Lindon B. Johnson (1908–1973, 36e Président des USA)

Bronx, New York City, 1946. Virgil Sollozzo, dit “Le Turc”, essaie d’assassiner Vito Corleone, pour imposer son trafic de drogue. Il échoue mais se sent malgré tout suffisamment en position de force pour demander un rendez-vous avec Michael, le plus calme des fils de Vito, où il viendra accompagné d’un Capitaine de Police corrompu. Les fils Corleone voudraient les tuer tous les deux, mais cela reviendrait à briser la règle non-écrite de ne jamais tuer un policier, et à cela, même une famille mafieuse aussi puissante que la leur n’y survivrait pas. Comment faire ? C’est Michael qui trouve la solution (Youtube) : il les tuera bien tous les deux, mais lancera immédiatement une campagne de presse (au travers des journaux contrôlés par la famille) pour faire accepter ces assassinats.

On appelle “Spin” l’action de retourner l’information pour la présenter de manière favorable à ses intérêts, et les “Spin doctors” sont les conseillers en communication spécialisés dans ces actions. Le spin utilise très nombreuses techniques de manipulation (voir : Evoweb, 2018) et le plus souvent personne, ou presque, ne les détecte. Dans le film de Francis Ford Coppola Le Parrain (The Godfather, 1972), le spin est efficace : la presse titre “Un Capitaine de Police lié à des trafics de drogue” (photo), les Corleone ne sont pas trop inquiétés, et, après un temps au vert en Sicile, Michael Corleone finira même chef de la famille.
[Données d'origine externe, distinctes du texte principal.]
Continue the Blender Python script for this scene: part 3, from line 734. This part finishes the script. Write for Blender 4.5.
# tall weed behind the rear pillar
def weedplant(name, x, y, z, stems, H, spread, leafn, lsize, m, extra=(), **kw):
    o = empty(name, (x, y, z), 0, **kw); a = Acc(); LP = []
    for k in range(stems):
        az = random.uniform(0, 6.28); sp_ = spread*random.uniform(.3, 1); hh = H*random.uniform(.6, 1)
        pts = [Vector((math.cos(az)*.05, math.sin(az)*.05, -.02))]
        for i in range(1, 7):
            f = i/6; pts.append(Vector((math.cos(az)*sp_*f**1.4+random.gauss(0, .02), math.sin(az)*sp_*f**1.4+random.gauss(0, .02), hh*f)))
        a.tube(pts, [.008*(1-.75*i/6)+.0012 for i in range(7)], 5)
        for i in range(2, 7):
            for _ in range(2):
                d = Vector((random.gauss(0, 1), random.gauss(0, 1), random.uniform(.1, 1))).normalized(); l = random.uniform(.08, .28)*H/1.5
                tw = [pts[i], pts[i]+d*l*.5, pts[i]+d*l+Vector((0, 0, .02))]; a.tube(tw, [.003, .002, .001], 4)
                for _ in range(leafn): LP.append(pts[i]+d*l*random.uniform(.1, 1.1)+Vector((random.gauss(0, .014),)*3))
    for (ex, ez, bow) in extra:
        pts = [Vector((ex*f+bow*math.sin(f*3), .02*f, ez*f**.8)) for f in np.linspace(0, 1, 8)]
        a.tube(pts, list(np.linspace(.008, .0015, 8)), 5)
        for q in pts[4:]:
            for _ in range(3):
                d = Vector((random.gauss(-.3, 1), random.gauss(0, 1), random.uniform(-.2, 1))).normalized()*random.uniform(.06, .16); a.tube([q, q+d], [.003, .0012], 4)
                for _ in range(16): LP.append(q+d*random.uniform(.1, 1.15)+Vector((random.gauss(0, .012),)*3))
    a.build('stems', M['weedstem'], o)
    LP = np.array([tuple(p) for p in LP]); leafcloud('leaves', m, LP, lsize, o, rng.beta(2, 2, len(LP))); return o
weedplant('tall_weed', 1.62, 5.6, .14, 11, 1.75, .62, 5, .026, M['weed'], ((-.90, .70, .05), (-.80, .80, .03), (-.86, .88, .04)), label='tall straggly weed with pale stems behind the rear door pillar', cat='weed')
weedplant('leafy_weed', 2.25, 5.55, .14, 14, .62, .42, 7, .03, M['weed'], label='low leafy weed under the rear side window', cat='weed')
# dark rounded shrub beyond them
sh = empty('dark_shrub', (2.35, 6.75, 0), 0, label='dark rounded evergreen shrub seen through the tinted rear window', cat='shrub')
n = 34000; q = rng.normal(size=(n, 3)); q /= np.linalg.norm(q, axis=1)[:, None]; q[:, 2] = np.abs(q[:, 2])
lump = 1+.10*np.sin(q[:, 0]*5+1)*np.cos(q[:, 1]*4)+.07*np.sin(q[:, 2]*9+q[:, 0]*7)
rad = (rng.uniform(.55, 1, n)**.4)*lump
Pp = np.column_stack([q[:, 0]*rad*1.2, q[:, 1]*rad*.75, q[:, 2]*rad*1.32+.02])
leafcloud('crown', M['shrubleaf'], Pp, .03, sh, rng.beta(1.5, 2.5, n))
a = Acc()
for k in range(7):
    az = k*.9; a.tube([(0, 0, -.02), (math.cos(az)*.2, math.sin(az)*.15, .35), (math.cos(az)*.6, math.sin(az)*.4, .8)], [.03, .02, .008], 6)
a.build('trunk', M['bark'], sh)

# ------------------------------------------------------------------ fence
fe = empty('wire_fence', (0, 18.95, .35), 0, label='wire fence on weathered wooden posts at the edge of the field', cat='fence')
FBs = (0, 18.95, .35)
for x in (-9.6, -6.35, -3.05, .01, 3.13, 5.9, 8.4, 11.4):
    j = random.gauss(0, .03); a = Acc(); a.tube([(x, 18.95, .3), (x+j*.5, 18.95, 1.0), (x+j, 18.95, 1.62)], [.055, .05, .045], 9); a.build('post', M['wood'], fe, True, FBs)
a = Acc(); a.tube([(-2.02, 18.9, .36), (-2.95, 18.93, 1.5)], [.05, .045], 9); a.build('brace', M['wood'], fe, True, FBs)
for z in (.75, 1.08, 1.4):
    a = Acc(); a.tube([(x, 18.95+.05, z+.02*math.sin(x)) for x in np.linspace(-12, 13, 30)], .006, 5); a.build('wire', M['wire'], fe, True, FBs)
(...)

Qu’il fonctionne si bien est très facile à comprendre : toute perception est interprétation, nous ne réagissons pas directement à une information mais à comment nous l’interprétons, et le spin impose celle-ci.

L’utilisation du spin est une nécessité pour obtenir ou garder le pouvoir, aussi ses exemples sont innombrables : le Gouvernement Britannique finance actuellement une campagne de réécriture de pages scientifiques de Wikipedia pour qu’elles soutiennent ses choix politiques (Dailysceptic, 2023), Twitter et Facebook avaient dénigré et censuré des informations vérifiées pour faire élire Joe Biden aux USA (The Federalist, 2023), Meta a lancé Threads pour recréer la chambre d’écho fortement censurée qu’était Twitter (maintenant : X) avant son rachat par Elon Musk, etc. C’est même parfois amusant : en 2007 la radio France Info avait totalement inversé son narratif en l’espace d’une demi-heure : le coupable de 6h45 était devenu la victime à 7h15, l’information n’ayant été présentée de manière non-manipulatoire qu’à 7h00.
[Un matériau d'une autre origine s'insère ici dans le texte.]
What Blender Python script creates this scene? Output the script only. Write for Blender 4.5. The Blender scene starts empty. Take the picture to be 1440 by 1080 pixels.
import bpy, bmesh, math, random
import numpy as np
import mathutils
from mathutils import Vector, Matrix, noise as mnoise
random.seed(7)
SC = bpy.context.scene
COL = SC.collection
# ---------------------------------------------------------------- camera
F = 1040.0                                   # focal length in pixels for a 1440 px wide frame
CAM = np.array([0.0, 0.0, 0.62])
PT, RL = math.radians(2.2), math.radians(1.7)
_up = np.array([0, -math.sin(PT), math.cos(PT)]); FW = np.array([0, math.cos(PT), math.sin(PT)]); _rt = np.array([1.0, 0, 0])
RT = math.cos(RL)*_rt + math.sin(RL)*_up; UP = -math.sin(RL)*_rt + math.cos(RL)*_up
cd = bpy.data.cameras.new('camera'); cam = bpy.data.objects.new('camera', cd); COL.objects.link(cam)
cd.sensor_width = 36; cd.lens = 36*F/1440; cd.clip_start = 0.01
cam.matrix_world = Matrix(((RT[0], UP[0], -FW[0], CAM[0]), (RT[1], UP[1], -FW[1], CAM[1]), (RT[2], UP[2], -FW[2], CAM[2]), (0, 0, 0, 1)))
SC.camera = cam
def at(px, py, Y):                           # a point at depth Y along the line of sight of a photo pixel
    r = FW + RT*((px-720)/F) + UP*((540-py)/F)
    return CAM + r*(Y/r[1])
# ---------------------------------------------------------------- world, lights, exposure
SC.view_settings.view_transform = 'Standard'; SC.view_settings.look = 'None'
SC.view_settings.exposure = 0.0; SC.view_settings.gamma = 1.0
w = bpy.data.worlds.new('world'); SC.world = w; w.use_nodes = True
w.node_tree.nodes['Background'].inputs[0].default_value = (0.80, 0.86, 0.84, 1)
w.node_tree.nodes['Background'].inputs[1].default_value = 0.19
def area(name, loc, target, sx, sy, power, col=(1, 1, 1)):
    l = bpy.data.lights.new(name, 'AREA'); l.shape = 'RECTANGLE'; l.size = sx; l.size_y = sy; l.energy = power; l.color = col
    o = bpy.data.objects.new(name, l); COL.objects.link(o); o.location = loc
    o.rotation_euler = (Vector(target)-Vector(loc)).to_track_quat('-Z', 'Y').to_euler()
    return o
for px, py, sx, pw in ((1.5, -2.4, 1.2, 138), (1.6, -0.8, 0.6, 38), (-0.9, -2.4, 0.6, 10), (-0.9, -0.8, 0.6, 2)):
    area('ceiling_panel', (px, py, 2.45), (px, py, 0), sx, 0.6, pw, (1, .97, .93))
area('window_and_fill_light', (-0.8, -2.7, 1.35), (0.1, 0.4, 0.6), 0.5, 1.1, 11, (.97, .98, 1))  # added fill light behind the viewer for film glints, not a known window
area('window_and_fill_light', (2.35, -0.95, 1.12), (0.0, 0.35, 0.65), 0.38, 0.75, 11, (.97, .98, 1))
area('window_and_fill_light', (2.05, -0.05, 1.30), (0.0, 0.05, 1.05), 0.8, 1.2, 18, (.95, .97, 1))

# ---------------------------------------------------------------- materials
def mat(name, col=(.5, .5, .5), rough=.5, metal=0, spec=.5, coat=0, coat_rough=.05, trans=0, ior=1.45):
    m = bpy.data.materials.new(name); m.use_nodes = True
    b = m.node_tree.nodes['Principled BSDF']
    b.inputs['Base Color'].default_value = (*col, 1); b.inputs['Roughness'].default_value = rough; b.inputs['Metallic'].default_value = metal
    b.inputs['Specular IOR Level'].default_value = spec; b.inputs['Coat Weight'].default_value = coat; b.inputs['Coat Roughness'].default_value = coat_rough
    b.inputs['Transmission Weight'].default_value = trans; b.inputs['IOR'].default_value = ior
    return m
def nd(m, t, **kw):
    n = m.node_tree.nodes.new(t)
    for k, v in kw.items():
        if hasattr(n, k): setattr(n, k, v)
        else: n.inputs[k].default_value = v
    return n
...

La principale difficulté est la concurrence entre les spins : les intérêts de ceux qui veulent retourner l’information en leur faveur s’opposent souvent. Les différents acteurs se retrouvent ainsi en forte compétition sur un marché et c’est ce marché qu’on appelle “actualité”. L’actualité ce n’est pas l’ensemble des informations à un moment donné, c’est le marché où se battent ceux qui en ont les moyens pour imposer leurs spins, c'est-à-dire leurs interprétations des informations afin de manipuler l’opinion dans un sens conforme à leurs intérêts. Quand un responsable de rédaction affirme qu’il faut “garder la maîtrise de l’actualité”, il dit juste qu’il cherche à imposer ses spins à lui, c’est-à-dire des informations présentées de manière favorable à ses intérêts.
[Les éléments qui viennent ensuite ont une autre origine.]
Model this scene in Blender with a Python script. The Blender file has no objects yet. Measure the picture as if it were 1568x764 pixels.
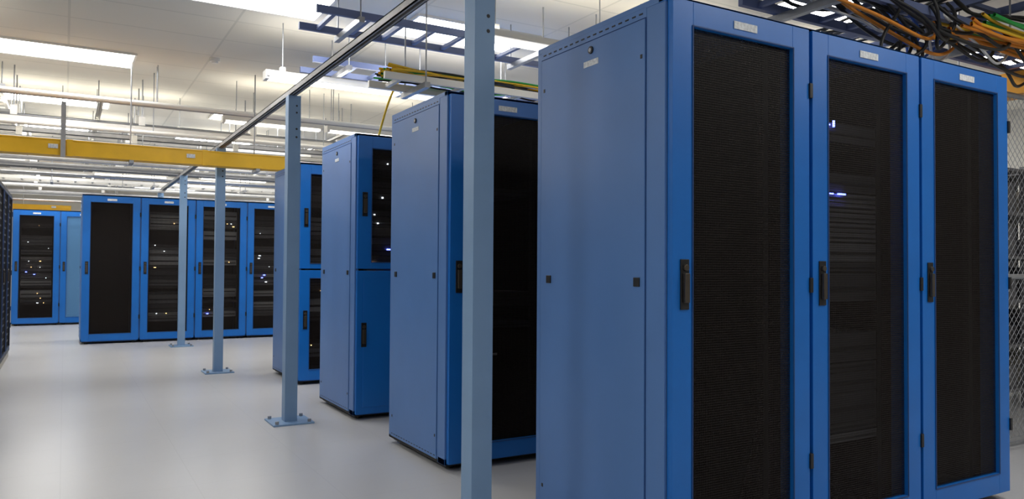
import bpy, math, random
from mathutils import Vector, Matrix
random.seed(7)
scene=bpy.context.scene
scene.view_settings.view_transform='Standard'
scene.view_settings.look='None'
H=2.13

# ------------------------------------------------------------ materials
def mat(name,col,rough=.5,metal=0,emit=None,es=0,spec=.5,coat=0,noise=0,nscale=6,sample=True):
    m=bpy.data.materials.new(name); m.use_nodes=True
    nt=m.node_tree; b=nt.nodes['Principled BSDF']
    b.inputs['Base Color'].default_value=(*col,1)
    b.inputs['Roughness'].default_value=rough
    b.inputs['Metallic'].default_value=metal
    b.inputs['Specular IOR Level'].default_value=spec
    b.inputs['Coat Weight'].default_value=coat
    if emit: 
        b.inputs['Emission Color'].default_value=(*emit,1); b.inputs['Emission Strength'].default_value=es
        if not sample: m.cycles.emission_sampling='NONE'
    tc=nt.nodes.new('ShaderNodeTexCoord')
    if noise:
        n=nt.nodes.new('ShaderNodeTexNoise'); n.inputs['Scale'].default_value=nscale; n.inputs['Detail'].default_value=4
        nt.links.new(tc.outputs['Object'],n.inputs['Vector'])
        r=nt.nodes.new('ShaderNodeValToRGB')
        r.color_ramp.elements[0].position=.3; r.color_ramp.elements[1].position=.7
        r.color_ramp.elements[0].color=(*[c*(1-noise) for c in col],1)
        r.color_ramp.elements[1].color=(*[min(1,c*(1+noise)) for c in col],1)
        nt.links.new(n.outputs['Fac'],r.inputs['Fac']); nt.links.new(r.outputs['Color'],b.inputs['Base Color'])
    return m
M={}
M['side']=mat('blue_powdercoat_side_lit',(.092,.215,.51),.40,noise=.04,nscale=3)  # lighter than the doors: ceiling reflection mixed into the paint colour
M['blue']=mat('blue_powdercoat_door',(.007,.155,.57),.36,noise=.05,nscale=4)
M['trim']=mat('blue_trim_dark',(.01,.06,.22),.5)
M['black']=mat('black_plastic',(.012,.012,.014),.4)
M['handle']=mat('handle_metal',(.10,.085,.07),.35,metal=.6)
M['inside']=mat('cabinet_interior',(.02,.018,.017),.8)
M['pole']=mat('pole_blue_grey',(.22,.36,.57),.45,noise=.04,nscale=5)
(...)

Ce n’est pas nouveau, il y a 180 ans Alexandre Dumas (1841) s’en était déjà moqué en imaginant les titres du journal Le Moniteur du 9 au 22 mars 1815, au fur et à mesure de la montée victorieuse de Napoléon sur Paris :

L’anthropophage est sorti de son repaire.
L’ogre de Corse vient de débarquer au golfe Juan.
Le tigre est arrivé à Gap.
Le monstre a couché à Grenoble.
Le tyran a traversé Lyon.
L’usurpateur a été vu à soixante lieues de la capitale.
Bonaparte s’avance à grands pas, mais il n’entrera jamais dans Paris.
Napoléon sera demain sous nos remparts.
L’empereur est arrivé à Fontainebleau.
Sa Majesté Impériale et Royale a fait hier son entrée en son château des Tuileries au milieu de ses fidèles sujets...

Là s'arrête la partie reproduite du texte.